As for the present, we completed only eight major new merchant ships in 1986 and 1987. No orders for new cargo ships have been placed since 1984, though there may be a few orders in 1989. Even with respect to only transporting military cargos, our operational fleet is dangerously small. In the event of an emergency, we would be woefully unprepared to move men and supplies. Our reserve fleet is useless for this task and is fit only for scrap. Putting soldiers, crew, and cargo in these relics to send them overseas in time of emergency is unthinkable.

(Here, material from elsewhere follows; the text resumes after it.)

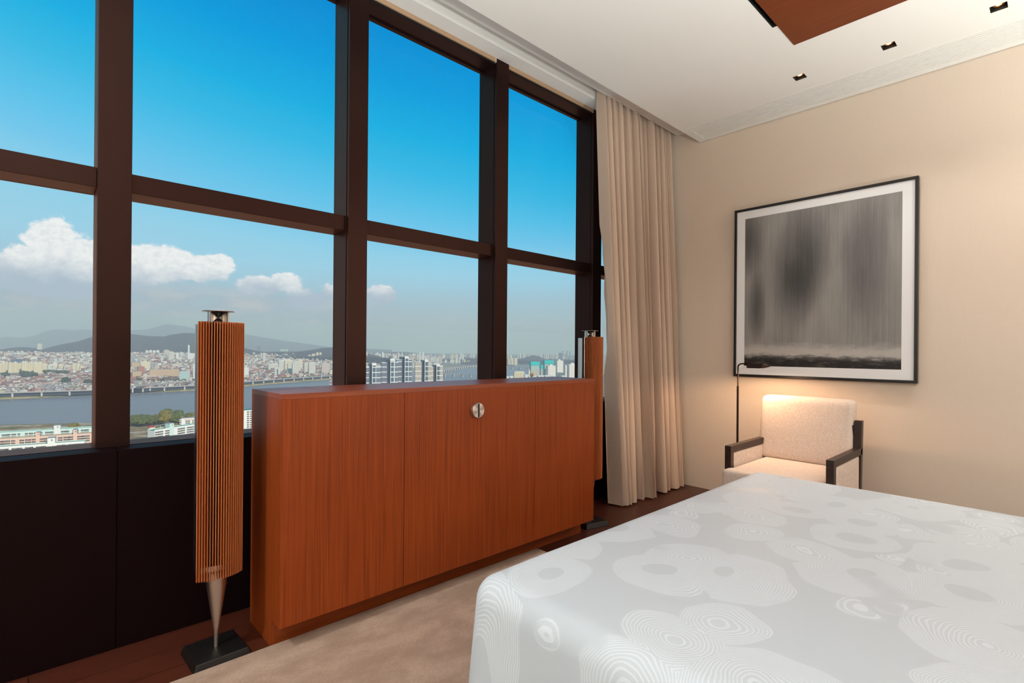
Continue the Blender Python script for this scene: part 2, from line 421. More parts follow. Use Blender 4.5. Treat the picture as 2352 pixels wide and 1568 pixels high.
MB().box(x0, x0+.02, y0, y1, -.001, .03).box(x1-.018, x1, y0, y1, -.001, .03).box(x0+.02, x1-.018, y1-.02, y1, -.001, .03).box(x0+.02, x1-.018, y0, y0+.02, -.001, .03).build('frame', M['ceiling'], t, bevel=.001, seg=1)
nb = 11; vb = MB(); x0 += .02; x1 -= .018
for i in range(nb):
    a = x0+(x1-x0)*(i+.12)/nb; b_ = x0+(x1-x0)*(i+.74)/nb
    vb.box(a, b_, y0+.02, y1-.02, -.0005, .021)
vb.build('louvre', M['ceiling'], t)
MB().box(x0, x1, y0+.02, y1-.02, .022, .024).build('backing', M['grey_plastic'], t)
for y, wh in ((1.2085, 'small square recessed downlight nearest the window'), (.7205, 'small square recessed downlight, middle of the three in the row'), (.242, 'small square recessed downlight nearest the right edge of the view')):
    t = empty('downlight', (3.7365, y, ZC), label=wh, cat='ceiling light', group='square downlights in the ceiling')
    h = .0345
    MB().box(-h, h, -h, -h+.001, 0, .09).box(-h, h, h-.001, h, 0, .09).box(-h, -h+.001, -h, h, 0, .09).box(h-.001, h, -h, h, 0, .09).box(-h, h, -h, h, .09, .091).build('housing', M['gasket'], t)
    MB().lathe([(.012, .040), (.023, .016), (.0245, .016), (.014, .044)], 24, cap=False).build('reflector', M['reflector'], t, smooth=True)
    MB().lathe([(.0, .0125), (.006, .013), (.011, .0155), (.0125, .019), (.012, .026), (.0, .026)], 24, cap=False).build('bulb', M['bulb'], t, smooth=True, label='glowing warm bulb')

# ------------------------------------------------------------------ teak cabinet
CX0, CX1, CY0, CY1, CZ = .70, 2.627, 2.040, 2.400, 1.007
t = empty('cabinet', (CX0, CY0, 0), label='long teak veneer cabinet standing in front of the window, knob on its middle door', cat='cabinet')
W, D = CX1-CX0, CY1-CY0
MB().box(0, .02, .1045, D, 0, CZ-.0206).box(0, .02, .0205, .1045, .108, CZ-.0206).build('side_panel', M['veneer'], t)
MB().box(W-.02, W, .1045, D, 0, CZ-.0206).box(W-.02, W, .0205, .1045, .108, CZ-.0206).build('side_panel', M['veneer'], t)
MB().box(.0205, W-.0205, D-.02, D-.001, 0, CZ-.021).build('back_panel', M['veneer'], t)
MB().box(.0205, W-.0205, .1045, .12, 0, .1075).build('plinth', M['veneer_x'], t)
MB().box(.0205, W-.0205, .0245, D-.0205, .108, .126).build('bottom_panel', M['veneer_x'], t)
# top: narrow frame strips around a lid
MB().box(.0, W, 0, .045, CZ-.02, CZ+.0004).build('top_edge', M['veneer_x'], t)
MB().box(.0, W, D-.05, D, CZ-.02, CZ+.0004).build('top_edge', M['veneer_x'], t)
MB().box(.0, .2, .0465, D-.0515, CZ-.02, CZ+.0004).build('top_board', M['veneer_x'], t)
MB().box(.2015, W-.2015, .0465, D-.0515, CZ-.02, CZ+.0004).build('lid', M['veneer_x'], t)
MB().box(W-.2, W, .0465, D-.0515, CZ-.02, CZ+.0004).build('top_board', M['veneer_x'], t)
MB().box(.02, W-.02, .046, D-.05, CZ-.024, CZ-.0202).build('lid_support', M['dark_gap'], t)
doors = [(.0, 1.2395-CX0), (1.2425-CX0, 2.0865-CX0), (2.0895-CX0, W)]
dobs = []
for a, b_ in doors:
    dobs.append(MB().box(a, b_, -.0005, .0195, .108, CZ-.0205).build('door', M['veneer'], t))
MB().box(.021, W-.021, .0205, .024, .13, CZ-.03).build('door_backing', M['dark_gap'], t)
# round remote-control eye: brushed disc with a black window
kx, kz = 1.6585-CX0, .878
k = MB().lathe([(.0, 0), (.034, 0), (.0375, .003), (.0375, .019), (.0365, .0205), (.0, .0205)], 48, cap=False)
k.v = [(x, -z, y) for x, y, z in k.v]
ko = k.build('knob', M['disc'], dobs[1], loc=(kx, -.0005, kz), label='round brushed steel disc with a black upright strip')
pv = MB().box(-.0052, .0052, -.0214, -.0195, -.034, .034).build('sensor_strip', M['black'], t, loc=(kx, -.0005, kz))

# ------------------------------------------------------------------ column loudspeakers
RA, AL = .122, math.radians(42)
def make_speaker(loc, rz, label):
    """front of the speaker faces local -y; origin at floor level under the cone tip"""
    t = empty('column_speaker', loc, rz, label, 'speaker', 'slatted column loudspeakers')
    B = MB().add([(x*s_, y*s_, z) for z, s_ in ((0, 1.0), (.032, .9)) for x, y in ((-.098, -.098), (.098, -.098), (.098, .098), (-.098, .098))],
                 [(3, 2, 1, 0), (4, 5, 6, 7), (0, 1, 5, 4), (1, 2, 6, 5), (2, 3, 7, 6), (3, 0, 4, 7)])
    B.build('base_plate', M['black'], t, bevel=.003)
    MB().lathe([(.0075, .032), (.008, .09), (.046, .36)], 40).build('cone', M['steel'], t, smooth=True)
    z0, z1 = .314, 1.281
    cy = .052                                   # centre of the front curve lies behind the column axis
    sx = lambda a, r: r*math.sin(a)
    fy = lambda a, r: cy-r*math.cos(a)
    ri = RA-.021
    # metal shell: rounded back, flat sides
    def outline(w, back, front, n=14):
        pts = [(-w, front), ]
        for i in range(n+1):
            a = PI-PI*i/n
            pts.append((w*math.cos(a), front+.03+(back-front-.03)*math.sin(a)**.8))
        pts.append((w, front)); return pts[::-1]
    sh = MB().prism(outline(.071, .078, .0), z0+.012, z1-.008)
    sh.build('shell', M['steel_mirror'], t, bevel=.002)
    # black cloth behind the lamellas
    n = 20; vs = []
    for z in (z0+.055, z1-.006):
        for i in range(n+1):
            a = -AL+2*AL*i/n; vs.append((sx(a, ri)*.985, fy(a, ri), z))
        vs += [(.068, .0, z), (-.068, .0, z)]
    N = n+3
    MB().add(vs, [tuple(range(N)), tuple(reversed(range(N, 2*N)))]+[(i, N+i, N+(i+1) % N, (i+1) % N) for i in range(N)]).build('speaker_cloth', M['black_cloth'], t)
    # aluminium edge strips left and right of the lamellas
    for s_ in (-1, 1):
        a = AL*s_
        p0 = Vector((sx(a, ri-.002), fy(a, ri-.002))); p1 = Vector((sx(a, RA-.012), fy(a, RA-.012))); d = Vector((math.cos(a), math.sin(a)))*.002
        q = [p0-d, p1-d, p1+d, p0+d]
        pl = [(v.x+s_*.0015, v.y) for v in q]
        MB().prism(pl, z0+.004, z1-.001).build('edge_strip', M['steel_mirror'], t)
    nf = 20
    for i in range(nf):
        a = -AL*.965+2*AL*.965*i/(nf-1)
        e = Vector((math.sin(a), -math.cos(a))); d = Vector((math.cos(a), math.sin(a)))
        pts = []
        for r, h in ((ri+.001, .0018), (RA-.003, .0018), (RA-.0008, .0014), (RA, .0005)):
            pts.append((r, -h))
        for r, h in ((RA, .0005), (RA-.0008, .0014), (RA-.003, .0018), (ri+.001, .0018)):
            pts.append((r, h))
        poly = [((e*r+d*h).x, cy+(e*r+d*h).y) for r, h in pts]
        MB().prism(poly, z0, z1).build('lamella', M['lamella'], t)
    # clear bracing band low on the inside and the acoustic lens on top
    vs = [(sx(-AL+2*AL*i/n, RA-.012), fy(-AL+2*AL*i/n, RA-.012), z) for z in (z0+.03, z0+.05) for i in range(n+1)]
    MB().add(vs, [(i, i+1, n+2+i, n+1+i) for i in range(n)]).build('band', M['steel'], t)
    MB().prism([(.03*math.cos(i*PI/12), .02+.03*math.sin(i*PI/12)) for i in range(24)], z1-.01, z1+.001).build('neck', M['black'], t)
    zt = 1.3245; ly = .006
    MB().lathe([(.0005, zt-.026), (.006, zt-.0205), (.016, zt-.012), (.03, zt-.0055), (.0555, zt-.0025), (.0568, zt-.001), (.056, zt), (.0005, zt+.0003)], 48, c=(0, ly, 0)).build('lens_disc', M['steel_mirror'], t, smooth=True)
    w = MB(); R1, R2, gap = .0365, .0325, math.radians(125)
    m_ = 28; vs = []
    for i in range(m_+1):
        a = -PI/2+gap/2+(2*PI-gap)*i/m_
        for r in (R2, R1):
            for z in (z1-.004, zt-.003): vs.append((r*math.cos(a), ly+r*math.sin(a), z))
    fs = []
    for i in range(m_):
        a, b_ = 4*i, 4*i+4
        fs += [(a, a+1, b_+1, b_), (a+2, b_+2, b_+3, a+3), (a+1, a+3, b_+3, b_+1), (a, b_, b_+2, a+2)]
    fs += [(0, 2, 3, 1), (4*m_, 4*m_+1, 4*m_+3, 4*m_+2)]
    w.add(vs, fs).build('lens_wall', M['steel_mirror'], t, smooth=True)
    MB().lathe([(.0175, z1-.004), (.0165, z1+.003), (.012, z1+.0105), (.005, z1+.0165), (.0005, z1+.018)], 32, c=(0, ly, 0)).build('tweeter_cone', M['black'], t, smooth=True)
    return t
sp = make_speaker((.528, 2.226, 0), math.radians(2), 'oak slatted column speaker left of the teak cabinet, nearest the camera')
s2 = copy_tree(sp); s2.location = (2.806, 2.216, 0); s2.rotation_euler = (0, 0, math.radians(-13))
s2['label'] = 'oak slatted column speaker beyond the right end of the cabinet, beside the drapes'

# ------------------------------------------------------------------ rug and bed
rb = MB().rbox((.25, .56, .0075), (1.95, 1.565, .0075), .006, (40, 40, 2))
rg = rb.build('rug', M['rug'], smooth=True, label='taupe cut-pile rug on the dark timber floor under the bed', cat='rug')
BX0, BX1, BY0, BY1, BZ = .905, 2.86, -1.02, 1.140, .553
def bedshape(p):
    x, y, z = p
    k = max(0, (.24-z)/.5)                       # flare towards the floor
    hx, hy = (BX1-BX0)/2, (BY1-BY0)/2
    x *= 1+.012*k*2; y *= 1+.010*k*2
    if abs(x) > hx-.08 or abs(y) > hy-.08:
        w = min(1, k*1.4)
        x += .006*w*math.sin(y*13+.5)*(1 if x > 0 else -1); y += .006*w*math.sin(x*11)*(1 if y > 0 else -1)
    if z > .2:
        z += .004*mnoise.noise(Vector((x*2.2, y*2.2, .3)))
    return x, y, z
MB().rbox(((BX0+BX1)/2, (BY0+BY1)/2, (BZ+.017)/2), ((BX1-BX0)/2, (BY1-BY0)/2, (BZ-.017)/2), .062, (64, 64, 24), puff=(0, 0, .012), shear=bedshape).build(
    'bed', M['bed'], smooth=True, label='wide bed under a white jacquard spread patterned with ringed ovals', cat='bed')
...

We have no right, morally or logically, to depend on what is left of these decrepit reserve fleet ships; they are too few, too slow, too inefficient, and too worn.
Should we become involved in another major conflict, we will again be caught without the ships essential to fight a war unless adequate preparations are made in advance. In the past, we built ships in a hurry and paid at least twice the price they would have cost normally. In spite of the difficulties, we managed the job. But there may no’t be a third chance. As former CNO Admiral Thomas Hayward succinctly remarked about the next conflict, “It will be a come-as-you-are war!”